▶ [Goal]:
The lines from the top of the material through the line with "o = mb.build('power_cable', WIRE);" are to be set down exactly. Leave the pictures out.

▶ [Recorded information]:
──────────
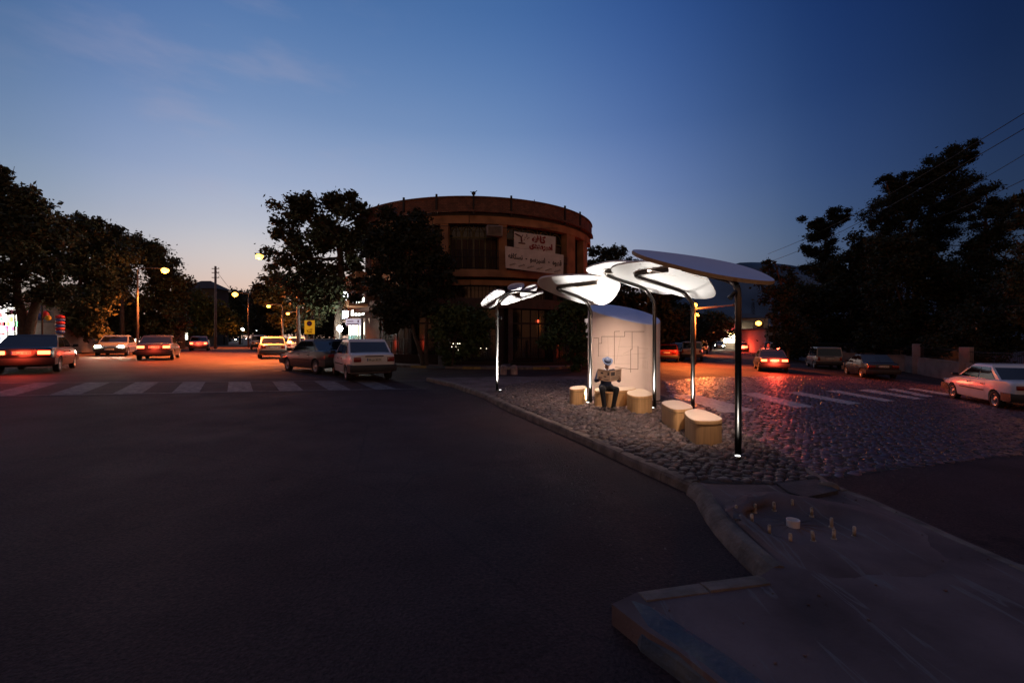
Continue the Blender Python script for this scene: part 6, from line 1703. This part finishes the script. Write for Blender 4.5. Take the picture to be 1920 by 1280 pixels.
# wooden and concrete poles, cables
def pole(px, ytop, D, r, name, label, m, cross=False):
    b = gz(pt(px, 0, D).x, D); t = pt(px, ytop, D); mb = MB(); mb.cyl(b, t, r, r * .7, 10)
    if cross:
        for k in (.3, .8, 1.4): mb.box((t.x, D, t.z - k), (.9, .08, .08)); mb.cyl((t.x + .4, D, t.z - k), (t.x + .4, D, t.z - k + .15), .03, None, 6)
    o = mb.build(name, m); tag(o, label, 'pole'); return o
pole(404, 499, 56, .17, 'utility_pole', 'pale concrete utility pole rising above the left trees by the house roof', mat('pole_concrete', (.24, .21, .19), rough=.9, var=.2), True)
pole(229, 560, 41, .20, 'utility_pole', 'plain round pole in front of the tree lit orange on the left', BARK)
pole(1452, 590, 52, .17, 'utility_pole', 'tall brown pole behind the nearest canopy tip on the right street', BARK)
WIRE = mat('black_cable', (.006, .006, .007), rough=.6)
for (x0, y0, x1, y1, d0, d1, lab) in ((1440, 476, 1960, 188, 60, 22, 'topmost overhead cable rising to the right edge'), (1440, 492, 1960, 218, 60, 22, 'second overhead cable from the top rising to the right edge'), (1640, 420, 1960, 266, 48, 22, 'third overhead cable from the top rising to the right edge'), (1640, 432, 1960, 318, 48, 22, 'lowest overhead cable rising to the right edge'), (404, 506, 480, 590, 56, 110, 'overhead cable sagging away from the pale utility pole')):
    a = pt(x0, y0, d0); b = pt(x1, y1, d1); mb = MB(); n = 16
    mb.tube([a.lerp(b, i / n) - Vector((0, 0, .7 * math.sin(pi * i / n))) for i in range(n + 1)], .022 if d0 > 50 else .018, 5)
    o = mb.build('power_cable', WIRE); tag(o, lab, 'cable', 'overhead cables')

# ------------------------------------------------------------------ low wall with railing on the right
STUC = mat('pinkish_stucco', (.26, .19, .17), rough=.9, var=.25, scale=1.4, bump=.3, bscale=20, detail=9)
def right_wall():
    a = gp(1560, 690); d = Vector((.42, 1, 0)).normalized(); b = a - d * 17.0
    b2 = gp(1700, 697); d2 = (a - b2); 
    P = [Vector((a.x + 1.0, a.y + 3, 0)), Vector((b2.x, b2.y, 0)), Vector((b2.x, b2.y, 0)) - Vector((.36, 1, 0)).normalized() * 14]
    root = empty('boundary_wall', P[1], 'low pinkish boundary wall with iron railing behind the right hand parked cars', 'wall')
    WL[root.name] = Vector(P[1])
    mb = MB(); rl = MB(); cp = MB()
    for p, q in zip(P, P[1:]):
        L = (q - p).length; t = (q - p) / L; rz = math.atan2(t.y, t.x); n = max(1, int(L / 1.5))
        for i in range(n):
            m = p + t * (L * (i + .5) / n); z = G(m.x, m.y); mb.box((m.x, m.y, z + .56), (L / n + .002, .28, 1.14), rotz=rz); cp.box((m.x, m.y, z + 1.16), (L / n, .36, .06), rotz=rz)
        k = int(L / .13)
        for i in range(k):
            m = p + t * (L * i / k); z = G(m.x, m.y); rl.cyl((m.x, m.y, z + 1.18), (m.x, m.y, z + 1.95), .012, None, 4)
        for zz in (1.3, 1.85):
            rl.tube([(p + t * (L * i / 8)) + Vector((0, 0, G((p + t * (L * i / 8)).x, (p + t * (L * i / 8)).y) + zz)) for i in range(9)], .02, 5)
    mb.build('wall', STUC, root); cp.build('coping', STUC, root); rl.build('railing', IRONB, root)
    for f in (.12, .52, .9):
        p, q = P[1], P[2]; m = p.lerp(q, f); z = G(m.x, m.y); mb = MB(); mb.bbox((m.x, m.y, z + 1.05), (.5, .5, 2.1), rotz=.4, bev=.03); mb.build('pier', STUC, root)
right_wall()
# ------------------------------------------------------------------ shop and buildings, far left
def left_shop():
    D = 33; z0 = G(-35, D); root = empty('corner_shop', gz(pt(40, 0, D).x, D), 'low grey shop with a glaring lit front and deep flat awning at the left edge', 'building')
    x0 = pt(-70, 0, D).x; x1 = pt(96, 0, D).x; xm = (x0 + x1) / 2; w = x1 - x0
    mb = MB(); mb.box((xm, D + 2.2, z0 + 1.9), (w, 4, 3.8)); mb.build('wall', mat('shop_grey_wall', (.17, .16, .155), rough=.85, var=.2, scale=2, bump=.2, bscale=20), root)
    mb = MB(); mb.box((pt(-10, 0, D).x, D - .6, pt(0, 566, D).z), (7.0, 1.9, .8)); mb.build('awning', mat('awning_grey', (.20, .19, .19), rough=.7, var=.15), root)
    m = mat('lit_shopfront', (.9, .9, .85), rough=.4, emit=(1, .97, .86), estr=3.2)
    xa, xb = pt(-60, 0, D).x, pt(30, 0, D).x
    mb = MB(); mb.box(((xa + xb) / 2, D + .16, pt(0, 612, D).z), (xb - xa, .06, 2.4)); wn = mb.build('window', m, root)
    rr = random.Random(5); 
    f = MB()
    for k in range(6): f.box((xa + (xb - xa) * k / 5, D + .09, pt(0, 612, D).z), (.07, .06, 2.5))
    for py in (600, 612, 624): f.box(((xa + xb) / 2, D + .10, pt(0, py, D).z), (xb - xa, .06, .04))
    f.build('frame', IRONB, wn)
    cols = [(.5, .03, .04), (.05, .12, .45), (.55, .45, .06), (.4, .4, .42), (.05, .3, .12), (.5, .1, .25)]
    ms = [mat('toy_colour', c, rough=.5, var=.2) for c in cols]
    for k in range(26):
        q = MB(); px = rr.uniform(-10, 36); py = rr.choice((590, 598, 607, 616, 626, 634)); p = pt(px, py, D - .25); q.bbox((p.x, D + .0, p.z), (rr.uniform(.15, .4), .2, rr.uniform(.15, .4)), bev=.04); q.build('goods', ms[k % 6], wn)
    lamp('AREA', 'shopfront_glow', ((xa + xb) / 2, D - .3, pt(0, 606, D).z), 260, (1, .95, .84), root, shape='RECTANGLE', size=4, size_y=2).rotation_euler = (rad(90), 0, 0)
    # second bay with a metal shutter
    mb = MB()
    for k in range(14): mb.box((pt(68, 0, D).x, D + .10, z0 + .2 + k * .15), (2.6, .06, .13))
    mb.build('roller_shutter', mat('shutter_grey', (.30, .28, .26), rough=.5, var=.15), root)
    sg = MB(); p = pt(20, 574, D - 1.7); sg.bbox(p, (1.6, .1, .5), bev=.03); sg.build('shop_sign', mat('lit_white_fascia', (.8, .8, .78), emit=(1, .95, .85), estr=1.6), root)
    # things hanging outside
    for k, (px, py, r, c, lab) in enumerate(((26, 583, .24, 5, 'pink balloon hanging by the lit shop window'), (52, 596, .22, 0, 'red balloon hanging right of the forked trunk'), (68, 590, .30, 3, 'white round lantern hanging in front of the shutter'), (77, 594, .24, 1, 'blue round lantern hanging beside the white one'), (85, 589, .22, 0, 'red paper lantern hanging above a yellow one'), (90, 596, .18, 2, 'yellow paper lantern hanging below a red one'))):
        p = pt(px, py, D - .9); mb = MB(); mb.ball(p, (r, r, r * 1.15), 14, 10); mb.cyl(p + Vector((0, 0, r)), p + Vector((0, 0, r + .6)), .008, None, 4)
        o = mb.build('hanging_ball', mat('balloon', cols[c], rough=.35, var=.1)); tag(o, lab, 'hanging toy', 'toys hanging outside the left shop')
    D2 = D - 1.2; mb = MB(); p = pt(113, 604, D2)
    root2 = empty('toy_stack', gz(p.x, D2), 'tall stack of red and blue inflatable rings by the left tree row', 'toy')
    for k in range(6):
        q = MB(); q.ball((p.x, D2, pt(0, 594 + k * 5.6, D2).z), (.26, .26, .12), 14, 8); q.build('ring', ms[0] if k % 2 == 0 else ms[1], root2)
    q = MB(); q.cyl(gz(p.x, D2), (p.x, D2, pt(0, 590, D2).z), .03, None, 6); q.build('post', IRONB, root2)
    for px, lab in ((28, 'slim post in front of the left shop window'), (79, 'slim dark post beside the grey roller shutter')):
        b = gz(pt(px, 0, D - 1.4).x, D - 1.4); mb = MB(); mb.cyl(b, (b.x, b.y, pt(0, 560, D).z), .05, None, 8); o = mb.build('awning_post', IRONB); tag(o, lab, 'post')
left_shop()
def house(name, label, px0, px1, ytop, ybase_px, D, depth, roof_h, m, wins=(), cat='building'):
    x0 = pt(px0, 0, D).x; x1 = pt(px1, 0, D).x; z0 = G((x0 + x1) / 2, D); zt = pt(0, ytop, D).z; xm = (x0 + x1) / 2
    root = empty(name, (xm, D, z0), label, cat)
    mb = MB(); mb.box((xm, D + depth / 2, (z0 + zt) / 2 - .2), (x1 - x0, depth, zt - z0 + .4)); mb.build('wall', m, root)
    mb = MB(); e = .5
    if roof_h > .5:
        A = [(x0 - e, D - e, zt), (x1 + e, D - e, zt), (x1 + e, D + depth + e, zt), (x0 - e, D + depth + e, zt), (x0 + (x1 - x0) * .35, D + depth / 2, zt + roof_h), (x1 - (x1 - x0) * .35, D + depth / 2, zt + roof_h)]
        mb.add(A, [(0, 1, 5, 4), (2, 3, 4, 5), (1, 2, 5), (3, 0, 4), (3, 2, 1, 0)])
    else: mb.box((xm, D + depth / 2, zt + .12), (x1 - x0 + .5, depth + .5, .24))
    mb.build('roof', ROOFM, root)
    for (u, y, w, h, lit) in wins:
        p = pt(px0 + (px1 - px0) * u, y, D); g = MB(); g.box((p.x, D - .02, p.z), (w, .08, h)); wn = g.build('window', lit or BGLASS, root)
        f = MB(); f.box((p.x, D - .07, p.z), (.06, .05, h)); f.box((p.x, D - .07, p.z), (w, .05, .06)); f.box((p.x, D - .07, p.z - h / 2 - .05), (w + .2, .14, .09)); f.build('frame', IRONB, wn)
    return root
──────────
▶ [Solved problem]:
Continue the Blender Python script for this scene: part 6, from line 1703. This part finishes the script. Write for Blender 4.5. Take the picture to be 1920 by 1280 pixels.
# wooden and concrete poles, cables
def pole(px, ytop, D, r, name, label, m, cross=False):
    b = gz(pt(px, 0, D).x, D); t = pt(px, ytop, D); mb = MB(); mb.cyl(b, t, r, r * .7, 10)
    if cross:
        for k in (.3, .8, 1.4): mb.box((t.x, D, t.z - k), (.9, .08, .08)); mb.cyl((t.x + .4, D, t.z - k), (t.x + .4, D, t.z - k + .15), .03, None, 6)
    o = mb.build(name, m); tag(o, label, 'pole'); return o
pole(404, 499, 56, .17, 'utility_pole', 'pale concrete utility pole rising above the left trees by the house roof', mat('pole_concrete', (.24, .21, .19), rough=.9, var=.2), True)
pole(229, 560, 41, .20, 'utility_pole', 'plain round pole in front of the tree lit orange on the left', BARK)
pole(1452, 590, 52, .17, 'utility_pole', 'tall brown pole behind the nearest canopy tip on the right street', BARK)
WIRE = mat('black_cable', (.006, .006, .007), rough=.6)
for (x0, y0, x1, y1, d0, d1, lab) in ((1440, 476, 1960, 188, 60, 22, 'topmost overhead cable rising to the right edge'), (1440, 492, 1960, 218, 60, 22, 'second overhead cable from the top rising to the right edge'), (1640, 420, 1960, 266, 48, 22, 'third overhead cable from the top rising to the right edge'), (1640, 432, 1960, 318, 48, 22, 'lowest overhead cable rising to the right edge'), (404, 506, 480, 590, 56, 110, 'overhead cable sagging away from the pale utility pole')):
    a = pt(x0, y0, d0); b = pt(x1, y1, d1); mb = MB(); n = 16
    mb.tube([a.lerp(b, i / n) - Vector((0, 0, .7 * math.sin(pi * i / n))) for i in range(n + 1)], .022 if d0 > 50 else .018, 5)
    o = mb.build('power_cable', WIRE); tag(o, lab, 'cable', 'overhead cables')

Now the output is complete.